Agree with your comment about Captain Dave saying "only a handful could pull this off". Many experienced pilots (who understand that gliding leaves little error)probably would have had the same outcome. The key was that Sully wasted no time in the decision making of where to land and that was the key ingredient to the success of this story. Trying to stretch it to TEB gives me the chills....no thank you. Heck they probably would have asked him to contact clearance for the delay program. ;-)

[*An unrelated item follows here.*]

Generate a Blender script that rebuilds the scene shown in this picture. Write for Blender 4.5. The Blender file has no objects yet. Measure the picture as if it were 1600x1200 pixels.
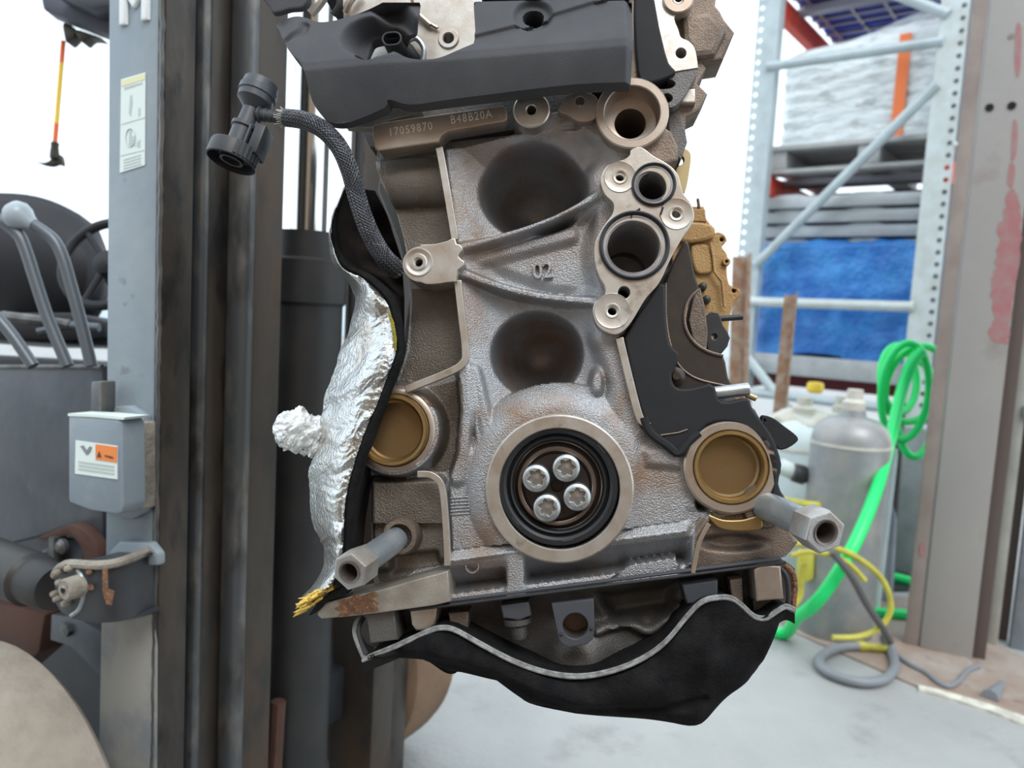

Don't get me wrong, Capt. Sully did a great job but it wasn't a superman effort that only few could have matched. Who says pilots make too much money?

Great blog!!

ambrosen said...

What do you think about Captain Dave saying about it taking a fair bit of expertise to make sure that both engines hit the water more or less together, otherwise one would have dug in. Do you think that's particularly expert to do that with both engines out?

Steven Pam said...

Sam,

Great post, thanks.

I agree wholeheartedly that this story is not about a moment of heroism - it's about airmanship; a lifetime of training; and a legacy of training and safety systems left behind by our aviating forefathers/mothers.

Cheers,
Steven

Anonymous said...

I'm suffering from FL250 withdrawal.

Sam Weigel said...

Haha sorry dude. Lots going on. I'll get a post or three up pretty soon!

--Sam

Anonymous said...

:) looking forward to it! I know you're busy.